Editor's note
RECIPES FOR A HAPPIER 2009
The media love defining moments in history in order to humanize what otherwise would be too big to understand in one single shot.
The announcement that the Lehman Brothers bank (one of the oldest in America) had filed for bankruptcy protection on September 15, was one of those moments.
Exactly two months later, on November 15, Macau had what I consider to be our “Lehman Brothers moment” when Sands president for Asia Stephen Weaver, announced the lay-off of 11000 workers at the Venetian, following the suspension of their expansion projects due to financial problems, while still promising to secure the jobs of some of the 2000 local employees.
I am not sure if this will be registered in Macau’s history books as deeply relevant, as I suspect that more lay-offs are in store, not only at Las Vegas Sands but also at other casino operators (the Galaxy already laid-off 270 workers in July, promising later to absorb them into the group’s development on Cotai, delayed now to 2010).
But this was an important mark because the Venetian is a giant, both in the good and bad moments. It was also a warning about fast growth without checking the
warning signals. It’s true that the Venetian is suffering from the lack of credit that has swept the whole world. But I can’t stop thinking when I am driving around Cotai, that today there’s a lot more wishful thinking than facts from allegedly solid reports, to sustain the growth and indeed the very existence of the Strip. Even the certainty of having the biggest market in the world two hours away, has stopped echoing with the same insistence in the executives’ speeches.
The successive visa restrictions have shown the obvious reliance on the mainland market in order to generate the local casinos’ big profits. So a few lessons should be drawn from 2008 to make 2009 less gloomy than expected:
1 - Macau definitely has to stop depending totally on the Mainland and start attracting other markets and other types of visitors who will consider historic tours, fine dining and entertainment attractive, besides the obvious gambling, especially if the visa restrictions are to continue;
2 - When Legislators like Pro-Labour Sector Leong Yok Va say at the Legislative Assembly that qualified executives cannot stay in Macau forever, and New Democratic Macau’s Au Kam San declares that the new immigrants are “a danger”, I cannot but regret the lack of vision and downright pathetic stand of some of our representatives. Danger to whom? To local workers that won’t be able to fill all the positions required because they simply don’t exist?

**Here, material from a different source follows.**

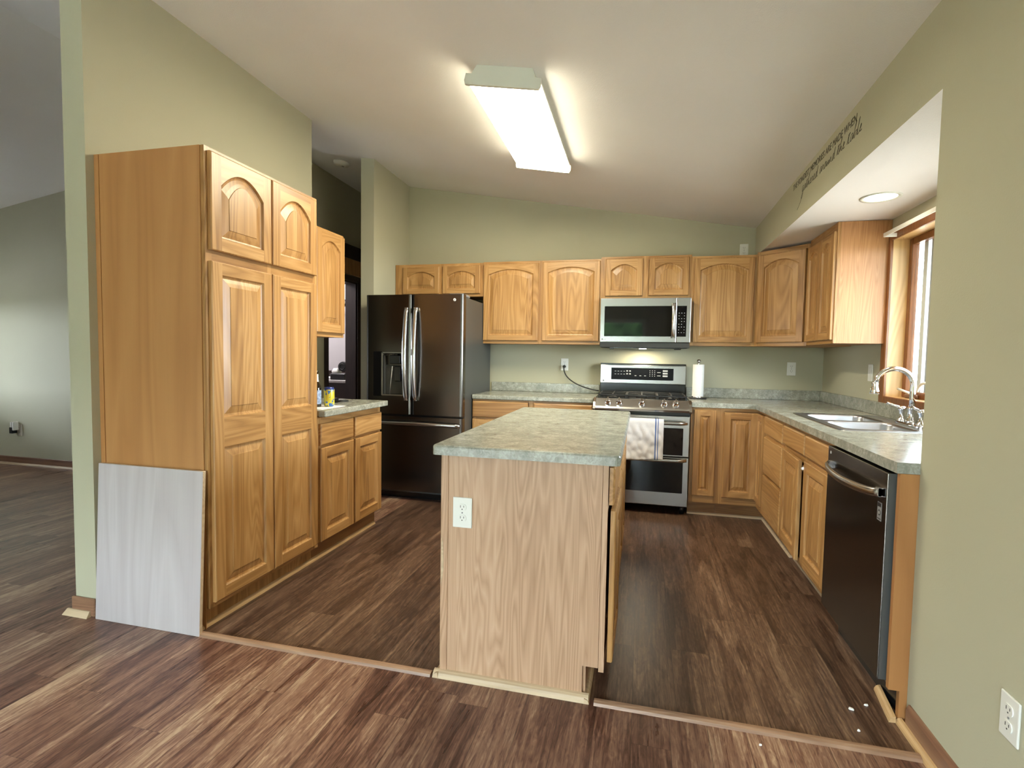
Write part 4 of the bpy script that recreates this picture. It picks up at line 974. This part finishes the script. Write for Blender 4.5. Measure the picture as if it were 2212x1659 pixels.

It’s commendable to set up courses to form or develop the local labour force’s skills. But it’s not enough! And frankly it is a bit too late to question the business model chosen for Macau, which, despite the hard times, is far from being a failure. To single out a group of people, especially professionals who were in its vast majority legally employed, as “a danger”, reminisces dark periods in the recent world history of which we all know the outcome. That one of the more prominent voices in the local democratic movement is responsible for this xenophobic comment just shows the moral calibre of Mr. Au, or rather, the total lack of it. He involuntarily did us a favour, deserving to be named and shamed.
3 - Chief Executive Edmund Ho speaks of social enterprises as a way out of the crisis. If this means a revitalised city with small restaurants and businesses filling the centre of town, and subjected to acceptable rents and able to hire workers more expeditiously than before, then I am all for it.
All in all, I don’t necessarily see 2009 fatally hit by bad karma.
Local hotelier Michael Ziemer says in this issue that the current crisis is a reality check. I agree and if that means slower but more sustainable growth for Macau, then I’ll toast to that! On behalf of the Closer team, I wish you a Happy New Year!